Scenes as source code
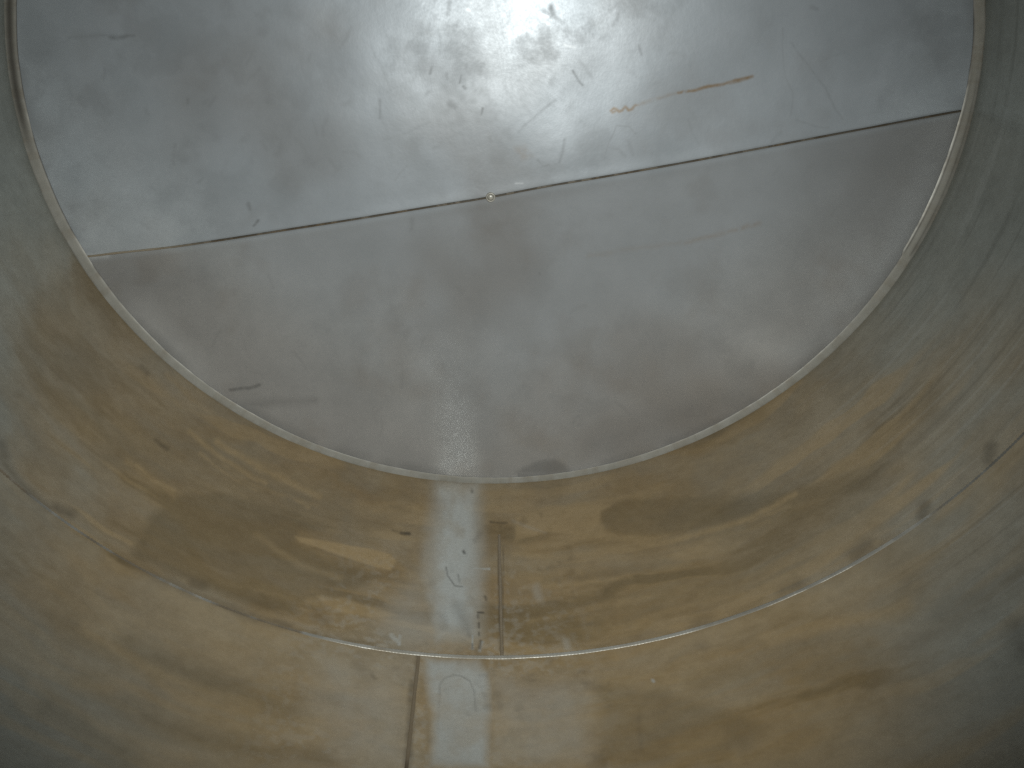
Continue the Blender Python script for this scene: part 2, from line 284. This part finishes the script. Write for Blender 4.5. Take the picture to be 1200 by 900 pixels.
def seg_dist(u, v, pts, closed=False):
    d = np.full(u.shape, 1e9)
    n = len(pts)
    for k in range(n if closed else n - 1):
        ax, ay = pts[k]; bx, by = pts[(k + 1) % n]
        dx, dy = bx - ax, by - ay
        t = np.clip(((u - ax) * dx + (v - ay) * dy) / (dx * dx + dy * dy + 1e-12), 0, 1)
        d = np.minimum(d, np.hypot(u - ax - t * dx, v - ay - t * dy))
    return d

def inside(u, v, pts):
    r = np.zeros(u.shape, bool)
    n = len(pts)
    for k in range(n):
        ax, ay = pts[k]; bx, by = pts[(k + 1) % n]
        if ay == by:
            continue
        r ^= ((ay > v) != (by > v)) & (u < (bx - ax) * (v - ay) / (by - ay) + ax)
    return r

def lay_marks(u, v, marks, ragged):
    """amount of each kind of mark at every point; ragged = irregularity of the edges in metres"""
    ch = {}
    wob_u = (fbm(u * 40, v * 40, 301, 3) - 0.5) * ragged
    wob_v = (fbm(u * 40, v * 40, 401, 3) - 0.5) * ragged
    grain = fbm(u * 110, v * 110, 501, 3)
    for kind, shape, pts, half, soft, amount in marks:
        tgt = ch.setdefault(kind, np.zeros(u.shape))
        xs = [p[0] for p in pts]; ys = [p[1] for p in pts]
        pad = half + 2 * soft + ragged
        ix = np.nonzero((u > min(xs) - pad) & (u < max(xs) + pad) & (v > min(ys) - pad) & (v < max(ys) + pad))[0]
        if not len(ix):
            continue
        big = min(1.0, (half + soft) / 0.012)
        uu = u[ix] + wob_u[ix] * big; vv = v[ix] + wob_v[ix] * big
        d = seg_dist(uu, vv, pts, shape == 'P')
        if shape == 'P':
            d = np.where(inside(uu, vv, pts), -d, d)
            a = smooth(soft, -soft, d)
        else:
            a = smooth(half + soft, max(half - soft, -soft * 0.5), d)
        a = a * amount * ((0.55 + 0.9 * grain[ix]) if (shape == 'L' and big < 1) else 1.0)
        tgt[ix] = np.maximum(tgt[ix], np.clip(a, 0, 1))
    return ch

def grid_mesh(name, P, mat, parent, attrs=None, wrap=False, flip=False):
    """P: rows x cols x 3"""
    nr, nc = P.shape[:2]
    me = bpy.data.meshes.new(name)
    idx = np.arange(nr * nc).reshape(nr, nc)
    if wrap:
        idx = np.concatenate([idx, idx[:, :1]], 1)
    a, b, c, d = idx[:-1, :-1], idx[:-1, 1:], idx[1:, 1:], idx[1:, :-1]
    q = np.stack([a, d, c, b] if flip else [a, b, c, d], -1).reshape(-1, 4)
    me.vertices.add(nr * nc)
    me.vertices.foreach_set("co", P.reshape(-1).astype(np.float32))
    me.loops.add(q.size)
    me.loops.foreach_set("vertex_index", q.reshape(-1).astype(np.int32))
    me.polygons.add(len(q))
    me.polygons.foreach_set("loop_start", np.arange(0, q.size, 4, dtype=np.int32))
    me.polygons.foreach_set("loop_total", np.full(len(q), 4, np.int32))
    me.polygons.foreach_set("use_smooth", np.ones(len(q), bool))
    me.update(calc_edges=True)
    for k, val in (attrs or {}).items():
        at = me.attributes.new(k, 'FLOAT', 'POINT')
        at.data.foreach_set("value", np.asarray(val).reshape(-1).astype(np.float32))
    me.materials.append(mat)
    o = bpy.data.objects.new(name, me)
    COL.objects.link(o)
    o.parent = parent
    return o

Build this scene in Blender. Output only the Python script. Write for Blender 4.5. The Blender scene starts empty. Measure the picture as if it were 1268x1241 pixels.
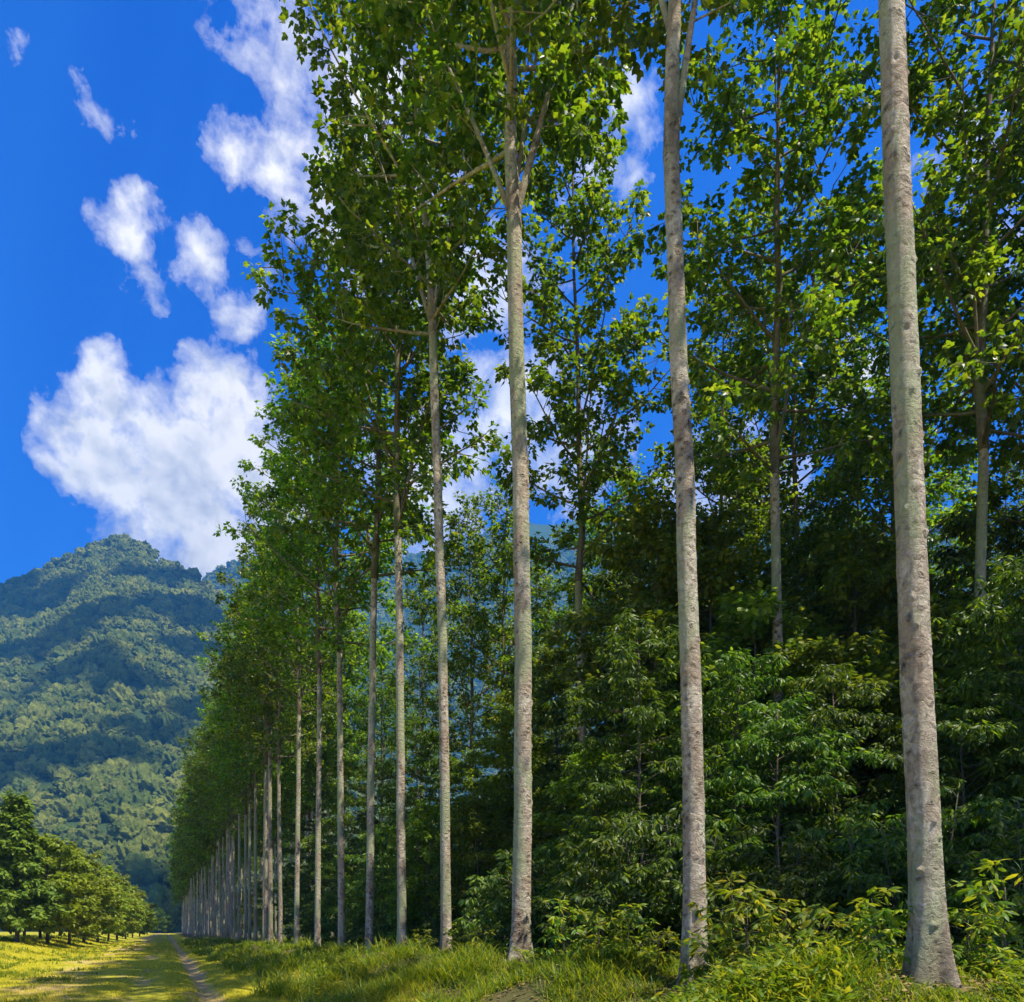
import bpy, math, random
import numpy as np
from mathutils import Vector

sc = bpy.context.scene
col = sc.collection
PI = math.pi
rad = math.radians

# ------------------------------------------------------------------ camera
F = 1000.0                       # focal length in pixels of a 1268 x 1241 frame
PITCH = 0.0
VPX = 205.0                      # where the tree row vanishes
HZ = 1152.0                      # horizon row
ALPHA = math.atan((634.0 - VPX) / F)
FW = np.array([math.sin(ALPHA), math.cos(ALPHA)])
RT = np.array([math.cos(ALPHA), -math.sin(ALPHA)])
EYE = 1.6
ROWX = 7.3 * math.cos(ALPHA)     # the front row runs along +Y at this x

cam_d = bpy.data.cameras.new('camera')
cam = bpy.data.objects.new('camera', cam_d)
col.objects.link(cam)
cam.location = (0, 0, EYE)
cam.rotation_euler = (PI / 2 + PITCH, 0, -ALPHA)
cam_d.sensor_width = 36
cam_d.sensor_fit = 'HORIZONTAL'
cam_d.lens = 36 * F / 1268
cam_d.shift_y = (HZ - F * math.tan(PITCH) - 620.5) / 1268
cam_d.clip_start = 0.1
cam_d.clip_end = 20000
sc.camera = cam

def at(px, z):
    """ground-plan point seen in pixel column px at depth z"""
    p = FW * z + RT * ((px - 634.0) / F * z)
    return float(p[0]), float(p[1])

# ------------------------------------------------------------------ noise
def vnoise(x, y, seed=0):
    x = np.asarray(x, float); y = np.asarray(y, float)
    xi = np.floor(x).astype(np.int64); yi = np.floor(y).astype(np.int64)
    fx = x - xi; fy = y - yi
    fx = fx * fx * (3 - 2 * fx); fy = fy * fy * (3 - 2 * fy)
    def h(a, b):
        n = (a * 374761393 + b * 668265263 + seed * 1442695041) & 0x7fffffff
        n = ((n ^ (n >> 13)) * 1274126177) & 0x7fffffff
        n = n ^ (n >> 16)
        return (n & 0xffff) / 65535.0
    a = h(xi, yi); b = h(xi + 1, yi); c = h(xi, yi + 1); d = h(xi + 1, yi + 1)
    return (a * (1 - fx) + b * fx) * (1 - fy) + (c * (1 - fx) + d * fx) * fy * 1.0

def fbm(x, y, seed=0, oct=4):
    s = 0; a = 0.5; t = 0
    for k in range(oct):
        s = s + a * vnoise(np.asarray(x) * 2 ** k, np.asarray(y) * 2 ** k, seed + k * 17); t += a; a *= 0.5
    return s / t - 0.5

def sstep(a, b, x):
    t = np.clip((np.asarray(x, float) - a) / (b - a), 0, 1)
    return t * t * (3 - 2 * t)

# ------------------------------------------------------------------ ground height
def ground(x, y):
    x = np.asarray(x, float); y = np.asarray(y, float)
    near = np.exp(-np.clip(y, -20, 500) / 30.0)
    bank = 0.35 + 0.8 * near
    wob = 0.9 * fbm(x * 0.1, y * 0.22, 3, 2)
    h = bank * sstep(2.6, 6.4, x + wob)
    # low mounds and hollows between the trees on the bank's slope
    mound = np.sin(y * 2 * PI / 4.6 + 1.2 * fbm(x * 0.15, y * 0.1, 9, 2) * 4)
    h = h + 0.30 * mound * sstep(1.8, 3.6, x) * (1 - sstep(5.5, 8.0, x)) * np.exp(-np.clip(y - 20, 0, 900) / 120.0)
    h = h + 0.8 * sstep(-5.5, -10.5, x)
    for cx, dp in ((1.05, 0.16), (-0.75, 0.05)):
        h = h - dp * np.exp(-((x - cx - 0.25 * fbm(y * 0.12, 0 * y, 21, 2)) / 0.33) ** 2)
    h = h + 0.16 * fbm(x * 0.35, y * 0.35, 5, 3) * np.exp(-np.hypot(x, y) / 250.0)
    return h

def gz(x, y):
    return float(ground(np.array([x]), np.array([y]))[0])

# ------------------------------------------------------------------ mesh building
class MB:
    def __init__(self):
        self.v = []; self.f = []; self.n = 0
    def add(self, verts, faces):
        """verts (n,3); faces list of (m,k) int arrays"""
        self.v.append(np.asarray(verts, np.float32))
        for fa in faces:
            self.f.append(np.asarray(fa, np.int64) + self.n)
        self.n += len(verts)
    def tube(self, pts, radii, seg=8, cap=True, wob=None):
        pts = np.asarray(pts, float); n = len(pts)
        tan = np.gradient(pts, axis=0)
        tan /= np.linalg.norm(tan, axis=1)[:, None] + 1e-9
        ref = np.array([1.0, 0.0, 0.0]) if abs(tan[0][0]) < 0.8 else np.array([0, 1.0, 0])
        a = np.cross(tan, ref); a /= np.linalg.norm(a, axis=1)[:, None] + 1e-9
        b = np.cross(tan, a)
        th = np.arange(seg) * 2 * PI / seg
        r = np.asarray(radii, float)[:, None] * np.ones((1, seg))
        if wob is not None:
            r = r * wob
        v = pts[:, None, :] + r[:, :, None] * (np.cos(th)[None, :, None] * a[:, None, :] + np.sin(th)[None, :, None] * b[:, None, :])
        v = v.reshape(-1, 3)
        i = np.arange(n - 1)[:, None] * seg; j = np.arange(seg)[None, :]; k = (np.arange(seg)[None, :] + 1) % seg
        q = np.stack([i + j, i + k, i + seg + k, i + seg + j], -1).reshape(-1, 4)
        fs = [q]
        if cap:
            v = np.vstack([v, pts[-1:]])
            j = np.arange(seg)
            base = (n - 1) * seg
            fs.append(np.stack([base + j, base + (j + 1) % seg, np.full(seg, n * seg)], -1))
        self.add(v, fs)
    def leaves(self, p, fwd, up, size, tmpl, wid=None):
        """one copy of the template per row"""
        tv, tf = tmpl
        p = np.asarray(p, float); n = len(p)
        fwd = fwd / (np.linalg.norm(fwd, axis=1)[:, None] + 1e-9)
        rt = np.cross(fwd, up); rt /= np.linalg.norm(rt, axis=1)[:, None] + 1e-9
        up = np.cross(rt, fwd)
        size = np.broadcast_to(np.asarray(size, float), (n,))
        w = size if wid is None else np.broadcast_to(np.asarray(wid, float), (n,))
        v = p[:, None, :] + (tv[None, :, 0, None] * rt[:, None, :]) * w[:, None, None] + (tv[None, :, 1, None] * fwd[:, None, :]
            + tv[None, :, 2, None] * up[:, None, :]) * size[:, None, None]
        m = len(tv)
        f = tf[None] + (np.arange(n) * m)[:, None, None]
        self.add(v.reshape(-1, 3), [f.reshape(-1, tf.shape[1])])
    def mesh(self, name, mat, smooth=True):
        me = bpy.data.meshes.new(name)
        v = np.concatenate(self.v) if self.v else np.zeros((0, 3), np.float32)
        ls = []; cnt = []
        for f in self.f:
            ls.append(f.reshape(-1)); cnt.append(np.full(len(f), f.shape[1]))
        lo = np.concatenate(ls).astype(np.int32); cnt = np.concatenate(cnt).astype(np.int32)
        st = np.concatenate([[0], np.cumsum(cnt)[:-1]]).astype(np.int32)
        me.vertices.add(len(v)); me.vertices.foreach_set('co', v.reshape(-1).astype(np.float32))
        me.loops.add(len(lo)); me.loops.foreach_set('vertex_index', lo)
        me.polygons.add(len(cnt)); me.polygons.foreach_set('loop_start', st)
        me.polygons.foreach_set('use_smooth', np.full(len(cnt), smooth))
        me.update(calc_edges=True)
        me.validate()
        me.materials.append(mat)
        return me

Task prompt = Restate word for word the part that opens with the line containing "Build this scene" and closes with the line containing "return (a *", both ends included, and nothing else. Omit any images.

Solved problem =
Build this scene in Blender. Output only the Python script. Write for Blender 4.5. The Blender scene starts empty. Measure the picture as if it were 1268x1241 pixels.
import bpy, math, random
import numpy as np
from mathutils import Vector

sc = bpy.context.scene
col = sc.collection
PI = math.pi
rad = math.radians

# ------------------------------------------------------------------ camera
F = 1000.0                       # focal length in pixels of a 1268 x 1241 frame
PITCH = 0.0
VPX = 205.0                      # where the tree row vanishes
HZ = 1152.0                      # horizon row
ALPHA = math.atan((634.0 - VPX) / F)
FW = np.array([math.sin(ALPHA), math.cos(ALPHA)])
RT = np.array([math.cos(ALPHA), -math.sin(ALPHA)])
EYE = 1.6
ROWX = 7.3 * math.cos(ALPHA)     # the front row runs along +Y at this x

cam_d = bpy.data.cameras.new('camera')
cam = bpy.data.objects.new('camera', cam_d)
col.objects.link(cam)
cam.location = (0, 0, EYE)
cam.rotation_euler = (PI / 2 + PITCH, 0, -ALPHA)
cam_d.sensor_width = 36
cam_d.sensor_fit = 'HORIZONTAL'
cam_d.lens = 36 * F / 1268
cam_d.shift_y = (HZ - F * math.tan(PITCH) - 620.5) / 1268
cam_d.clip_start = 0.1
cam_d.clip_end = 20000
sc.camera = cam

def at(px, z):
    """ground-plan point seen in pixel column px at depth z"""
    p = FW * z + RT * ((px - 634.0) / F * z)
    return float(p[0]), float(p[1])

# ------------------------------------------------------------------ noise
def vnoise(x, y, seed=0):
    x = np.asarray(x, float); y = np.asarray(y, float)
    xi = np.floor(x).astype(np.int64); yi = np.floor(y).astype(np.int64)
    fx = x - xi; fy = y - yi
    fx = fx * fx * (3 - 2 * fx); fy = fy * fy * (3 - 2 * fy)
    def h(a, b):
        n = (a * 374761393 + b * 668265263 + seed * 1442695041) & 0x7fffffff
        n = ((n ^ (n >> 13)) * 1274126177) & 0x7fffffff
        n = n ^ (n >> 16)
        return (n & 0xffff) / 65535.0
    a = h(xi, yi); b = h(xi + 1, yi); c = h(xi, yi + 1); d = h(xi + 1, yi + 1)
    return (a * (1 - fx) + b * fx) * (1 - fy) + (c * (1 - fx) + d * fx) * fy * 1.0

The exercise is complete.